### [Short problem]
Collect all lines containing the word "that" from the data.

### [Information provided]
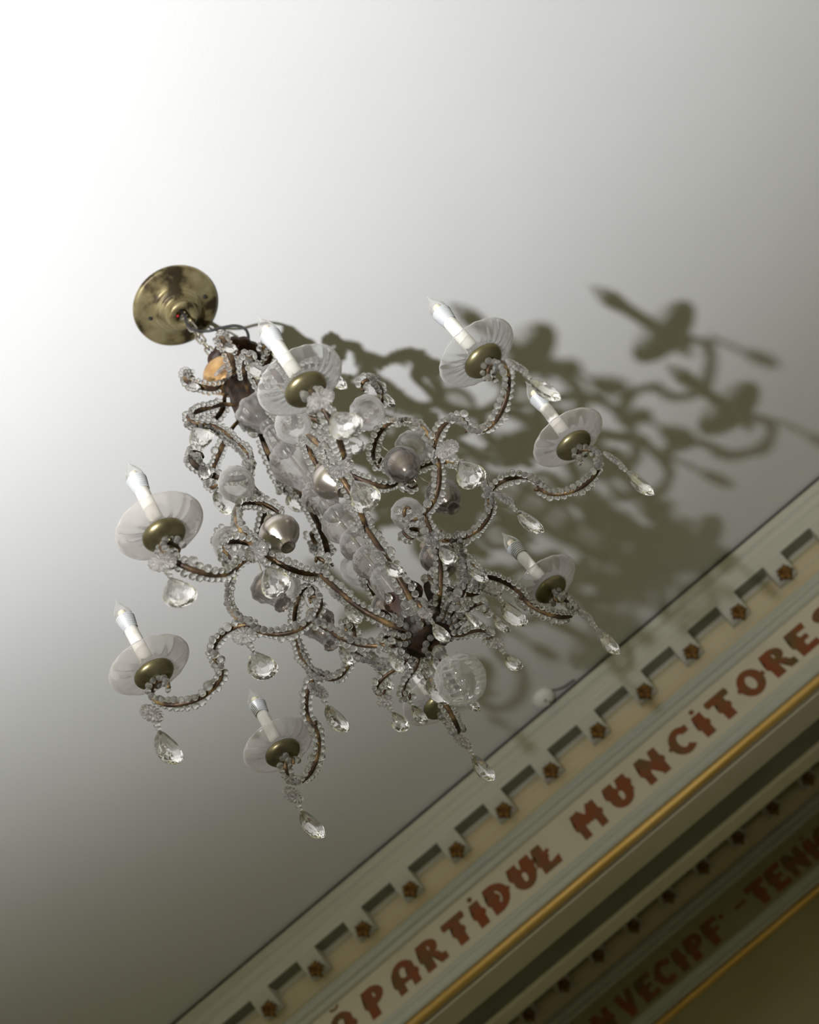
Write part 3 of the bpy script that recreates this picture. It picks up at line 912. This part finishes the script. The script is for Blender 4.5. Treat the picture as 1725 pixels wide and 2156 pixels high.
for i, (azd, lr, lt, dish, bell, yo, ym, yi) in enumerate(ARMS):
    az = rad(azd)
    arm = me_obj('candle_arm', ARM, root, (0, 0, 0), (0, 0, az), 'gilt')
    # candle group, leaning a little as on the worn original
    upv = Vector((lr, lt, 1)).normalized()
    q = Vector((0, 0, 1)).rotation_difference(upv).to_matrix()
    cup = Vector((0.322, 0.0, 1.150 - Z0))
    e = (q.to_4x4() @ Matrix.Rotation(random.uniform(0, 6), 4, 'Z')).to_euler()
    for nm, me_ in (('brass_cup', CUP), ('drip_dish', dish), ('candle_sleeve', SLEEVE), ('bulb_base', BASE), ('bulb', FLAME), ('filament', LEDF)):
        me_obj(nm, me_, arm, cup, e)
    face = CAM_AZ - az         # local yaw that turns a drop's flat side to the viewer
    pendant(arm, 0.346, 0.0, 1.107 - Z0, face + rad(yo), True)
    pendant(arm, 0.199, 0.004, 1.158 - Z0, face + rad(ym), True)
    pendant(arm, 0.100, -0.004, 1.092 - Z0, face + rad(yi), False)
    # upright glass finial on top of the scroll, bell bulb hanging inside it
    me_obj('glass_finial', FIN, arm, (0.150, 0.0, 1.322 - Z0), (rad(random.uniform(-5, 5)), rad(random.uniform(-4, 8)), random.uniform(0, 6)))
    bz = 1.198 - Z0
    rot = (rad(random.uniform(-6, 6)), rad(random.uniform(-8, 8)), random.uniform(0, 6))
    if bell == 'silver':
        me_obj('bell_bulb', BELL, arm, (0.134, 0, bz), rot, None, (1.12, 1.12, 0.86))
    else:
        me_obj('glass_bell', ROUND if bell == 'round' else SMOKE, arm, (0.136, 0, bz), rot)
        me_obj('inner_bulb', INB, arm, (0.136, 0, bz + 0.001), rot)
    me_obj('bulb_cap', CAPM, arm, (0.135, 0, bz), rot)
    me_obj('hanging_wire', tube('wire', [(0.135, 0.001, bz + 0.040), (0.131, 0.003, bz + 0.060), (0.130, 0.0, 1.279 - Z0)], 0.0011, 6), arm, material='iron')
    add_beads(arm, ROOTC)
    add_beads(arm, SCROLL, lo=0.02, hi=0.99)
    add_beads(arm, OUTER, lo=0.03)
    add_beads(arm, ROOTC, sides=(1,), top=True, lo=0.1)
    add_beads(arm, SCROLL, 0.003, 0.004, sides=(1,), top=True, lo=0.2, hi=0.72)
    add_beads(arm, OUTER, 0.003, 0.004, sides=(1,), top=True, lo=0.05, hi=0.8)

# --- upper tier of scrolls
for i, azd in enumerate((-128, -68, -8, 52, 112, 172)):
    az = rad(azd)
    up = me_obj('upper_scroll', UPARM, root, (0, 0, 0), (0, 0, az), 'gilt')
    face = CAM_AZ - az
    pendant(up, 0.168, 0.005, 1.437 - Z0, face + rad((20, 40, 78, 60, 50, 30)[i]), False)
    me_obj('rosette', ROS_S, up, (0.174, 0.0, 1.440 - Z0), (0, rad(-25), 0), 'rosette', 1.15)
    pendant(up, 0.131, -0.003, 1.548 - Z0, face + rad((10, 50, 60, 20, 45, 70)[i]), True, ros=False)
    me_obj('rosette', ROS_S, up, (0.086, 0.004, 1.700 - Z0), (0, rad(30), rad(20)), 'rosette', 1.2)
    pendant(up, 0.086, 0.0, 1.692 - Z0, face + rad(30), False, ros=False)
    add_beads(up, UPPER, off=0.0044, lo=0.08, hi=0.98)
    add_beads(up, UPPER, 0.003, 0.004, sides=(1,), top=True, lo=0.12, hi=0.9)
    add_beads(up, TOPC, off=0.0044, lo=0.1)

# --- central column
rod = me_obj('column_rod', lathe('rod', [(0, 0.12), (0.0022, 0.12), (0.0022, 0.80), (0, 0.80)], 12), root, material='cap')


def col(name, prof, z, material, n=48, fn=None, hollow=True, t=0.0016):
    p = [(r, zz) for r, zz in prof]
    me_ = lathe(name, p, n, fn)
    return me_obj(name, me_, root, (0, 0, z - Z0), (0, 0, random.uniform(0, 1)), material)


rib = lambda n, a: (lambda t, r, z, i: (r * (1 + a * math.cos(n * t)), z))
col('column_vase', [(0.0073, -0.0620), (0.0096, -0.0580), (0.0113, -0.0500), (0.0141, -0.0300), (0.0181, -0.0100), (0.0209, 0.0100), (0.0209, 0.0240), (0.0175, 0.0340), (0.0136, 0.0400), (0.0153, 0.0440), (0.0136, 0.0470), (0.0055, 0.0480)], 1.105, 'blown', 48, rib(10, 0.035))
col('column_bell', [(0.0119, -0.0220), (0.0147, -0.0180), (0.0203, -0.0120), (0.0243, -0.0030), (0.0249, 0.0060), (0.0215, 0.0140), (0.0136, 0.0200), (0.0055, 0.0220)], 1.172, 'blown', 64, rib(16, 0.03))
col('column_ball', [(0.0055, -0.0220), (0.0136, -0.0190), (0.0209, -0.0125), (0.0251, -0.0040), (0.0251, 0.0050), (0.0209, 0.0140), (0.0136, 0.0195), (0.0055, 0.0220)], 1.216, 'blown', 40)
col('column_ball', [(0.0055, -0.0260), (0.0158, -0.0235), (0.0237, -0.0160), (0.0288, -0.0050), (0.0288, 0.0060), (0.0237, 0.0170), (0.0158, 0.0235), (0.0055, 0.0260)], 1.267, 'blown', 64, rib(14, 0.02))
col('column_knop', [(0.0055, -0.0200), (0.0124, -0.0180), (0.0158, -0.0120), (0.0158, 0.0100), (0.0124, 0.0180), (0.0055, 0.0200)], 1.306, 'blown', 32)
col('column_pumpkin', [(0.0055, -0.0190), (0.0158, -0.0175), (0.0243, -0.0115), (0.0282, -0.0030), (0.0282, 0.0040), (0.0243, 0.0120), (0.0158, 0.0175), (0.0055, 0.0190)], 1.341, 'blown', 80, rib(12, 0.055))
col('column_urn', [(0.0055, -0.062), (0.014, -0.060), (0.0165, -0.054), (0.0195, -0.040), (0.0270, -0.016), (0.0345, 0.006), (0.0375, 0.020), (0.0350, 0.034), (0.0270, 0.044), (0.0160, 0.050), (0.0055, 0.051)], 1.420, 'blown', 80, rib(14, 0.028))
col('column_neck', [(0.0055, -0.030), (0.012, -0.029), (0.0185, -0.024), (0.0205, -0.014), (0.0170, 0.004), (0.0145, 0.020), (0.0150, 0.028), (0.0055, 0.030)], 1.500, 'blown', 64, rib(12, 0.035))
col('column_ball', [(0.0055, -0.013), (0.010, -0.0105), (0.0135, -0.004), (0.0135, 0.004), (0.010, 0.0105), (0.0055, 0.013)], 1.541, 'blown', 28)
col('column_tulip', [(0.0055, -0.012), (0.012, -0.010), (0.020, -0.002), (0.027, 0.010), (0.0315, 0.022), (0.0345, 0.034), (0.0330, 0.034), (0.0290, 0.022), (0.0240, 0.011), (0.017, 0.001), (0.0055, -0.006)], 1.562, 'blown', 64, rib(8, 0.05))
me_obj('crown_cup', lathe('crown_cup', [(0.0, -0.052), (0.014, -0.050), (0.020, -0.045), (0.026, -0.035), (0.0300, -0.018), (0.0285, 0.0), (0.0240, 0.016), (0.0200, 0.030), (0.0190, 0.045), (0.0230, 0.052), (0.0, 0.052)], 48, rib(12, 0.03)), root, (0, 0, 1.632 - Z0), material='rust')
me_obj('crown_bell', lathe('crown_bell', [(0.0, -0.030), (0.014, -0.030), (0.0165, -0.026), (0.0250, -0.020), (0.0260, -0.016), (0.0235, -0.012), (0.0280, -0.006), (0.0340, 0.006), (0.0350, 0.016), (0.0320, 0.023), (0.0260, 0.027), (0.016, 0.034), (0.008, 0.040), (0.0, 0.041)], 48), root, (-0.006, -0.002, 1.714 - Z0), (rad(4), rad(-5), 0), material='copper')
me_obj('crown_rim', lathe('crown_rim', [(0.0, 0.004), (0.020, 0.003), (0.034, 0.0), (0.0445, 0.005), (0.0475, 0.012), (0.0465, 0.0125), (0.043, 0.0065), (0.034, 0.0025), (0.02, 0.005), (0.0, 0.006)], 72, lambda t, r, z, i: (r * (1 + (0.075 * abs(math.cos(6 * t)) if r > 0.033 else 0)), z)), root, (0.020, 0.013, 1.744 - Z0), material='petal')
me_obj('crown_hook', tube('crown_hook', [(0.008 * math.cos(2 * PI * k / 16), 0, 1.757 - Z0 + 0.008 * math.sin(2 * PI * k / 16)) for k in range(16)], 0.0019, closed=True), root, material='iron')

for azd, z in ((-52, 1.706), (-95, 1.690), (-20, 1.672)):
    a = rad(azd)
    me_obj('rosette', ROS, root, (0.040 * math.cos(a), 0.040 * math.sin(a), z - Z0), (0, rad(-25), a), 'rosette', 0.8)

# --- hub, copper petals and the cut glass ball below
hub = me_obj('hub_bowl', lathe('hub_bowl', [(0.0, -0.022), (0.012, -0.022), (0.022, -0.020), (0.0310, -0.013), (0.0360, -0.003), (0.0360, 0.006), (0.0320, 0.014), (0.022, 0.020), (0.012, 0.027), (0.0, 0.030)], 48), root, (0, 0, 1.016 - Z0), material='rust')
V, F = [], []
npet = 12
for s in (0.0006, -0.0006):
    b = len(V)
    V.append((0.0, 0.0, s))
    for k in range(npet + 1):
        a = PI * k / npet
        t = (1 - math.cos(a)) / 2
        w = 0.021 * math.sin(PI * t ** 1.25)
        V.append((0.058 * t, w, s + 0.010 * t * t))
        V.append((0.058 * t, -w, s + 0.010 * t * t))
    for k in range(npet):
        p = b + 1 + 2 * k
        F.append((p, p + 2, p + 3, p + 1))
PET = mesh('petal', V, F)
for k in range(8):
    a = rad((-158, -119, -75, -31, 11, 58, 103, 150)[k] + 20)
    me_obj('hub_petal', PET, root, (0.026 * math.cos(a), 0.026 * math.sin(a), 1.036 - Z0), (0, rad(-52 + random.uniform(-8, 8)), a), 'petal', 0.68)
    me_obj('petal_drop', DROP_S, root, (0.047 * math.cos(a), 0.047 * math.sin(a), 1.070 - Z0), (0, 0, a), 'crystal', 0.55)
me_obj('neck_bead', BEAD, root, (0, 0, 0.976 - Z0), scale=0.0095)
me_obj('neck_bead', BEAD, root, (0, 0, 0.962 - Z0), scale=(0.0045, 0.0045, 0.009))
def ball_cut(t, r, z, i):
    ph = math.atan2(r, -z) / PI                    # 0 bottom .. 1 top
    sw = t + 0.6 * math.sin(ph * PI)
    leaf = max(0.0, math.sin(5 * sw)) ** 0.5 * max(0.0, math.sin(ph * PI * 1.0)) * abs(math.sin(ph * PI * 12))
    rib_ = (max(0.0, -math.sin(5 * sw)) ** 2) * abs(math.cos(ph * PI * 3))
    k = 1 - 0.05 * leaf - 0.05 * rib_
    return r * k, z * k


me_obj('glass_ball', lathe('glass_ball', [(0, -0.0322)] + [(0.0325 * math.sin(PI * k / 72), -0.0325 * math.cos(PI * k / 72)) for k in range(1, 72)] + [(0, 0.0322)], 110, ball_cut), root, (0, 0, 0.922 - Z0), (0.5, 0.4, 0), 'cutball')

# small beaded sprigs round the hub, each with a little drop
V, F = [], []
SPRIG = catmull([(0.028, 1.004 - Z0), (0.046, 1.000 - Z0), (0.064, 1.004 - Z0), (0.080, 1.003 - Z0), (0.088, 0.994 - Z0), (0.084, 0.985 - Z0), (0.077, 0.988 - Z0)], 6)
sweep_strip(resample(SPRIG, 0.004), 0.0026, 0.0018, V, F)
SPR = fix(mesh('hub_sprig', V, F))
for k, (azd, sc) in enumerate(((178, 1.08), (148, 1.0), (100, 1.12), (45, 1.0), (8, 0.95), (-28, 0.75), (-75, 0.9), (-125, 0.9))):
    a = rad(azd)
    sp = me_obj('hub_sprig', SPR, root, (0, 0, 0), (0, 0, a), 'gilt')
    sp.scale = (sc, sc, 1)
    pendant(sp, 0.085, 0.0, 0.986 - Z0, CAM_AZ - a + rad(30 + 20 * (k % 3)), False, ros=(k % 3 == 0))
    add_beads(sp, SPRIG, 0.0034, 0.0046, off=0.0025)
# bead rings round hub and crown
for rr, zz, rb in ((0.037, 1.028, 0.0048), (0.014, 0.990, 0.0048), (0.031, 1.702, 0.0042), (0.024, 1.684, 0.0046), (0.027, 1.740, 0.0042)):
    n = int(2 * PI * rr / (rb * 2.02))
    for k in range(n):
        if zz > 1.6 and 2.2 < 2 * PI * k / n < 4.3:
            continue
        a = 2 * PI * k / n
        BEADS.append((root, (rr * math.cos(a), rr * math.sin(a), zz - Z0 + random.uniform(-.001, .001)), rb * random.uniform(0.88, 1.1)))

# --- beads: the 300 that show largest as pieces of their own, the rest as one part
bpy.context.view_layer.update()
rank = []
camf = np.array(_f)
for j, (arm, c, r) in enumerate(BEADS):
    w = arm.matrix_world @ Vector(c)
    depth = (w - cam.location).dot(_f)
    rank.append((r / depth, j))
rank.sort(reverse=True)
single = {j for _, j in rank[:300]}
VV, FF = [], []
off = 0
rng = np.random.default_rng(3)
inv = root.matrix_world.inverted()
for j, (arm, c, r) in enumerate(BEADS):
    sq = 1.0 + 0.12 * rng.normal()
    sq = min(1.25, max(0.8, sq))
    rot = Euler((rng.uniform(0, 3), rng.uniform(0, 3), 0))
    if j in single:
        me_obj('bead', BEAD, arm, c, rot, None, (r, r, r * sq))
    else:
        A = np.array(rot.to_matrix()) @ np.diag((r, r, r * sq))
        w = inv @ (arm.matrix_world @ Vector(c))
        VV.append(BV @ A.T + np.array(w))
        FF += [tuple(v + off for v in f) for f in BF]
        off += len(BV)
bs = me_obj('bead_strand', mesh('bead_strand', np.concatenate(VV), FF), root, material='bead')
bs['kind'] = 'stuff'
print('beads', len(BEADS))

### [Written response]
Write part 3 of the bpy script that recreates this picture. It picks up at line 912. This part finishes the script. The script is for Blender 4.5. Treat the picture as 1725 pixels wide and 2156 pixels high.
    face = CAM_AZ - az         # local yaw that turns a drop's flat side to the viewer
# --- beads: the 300 that show largest as pieces of their own, the rest as one part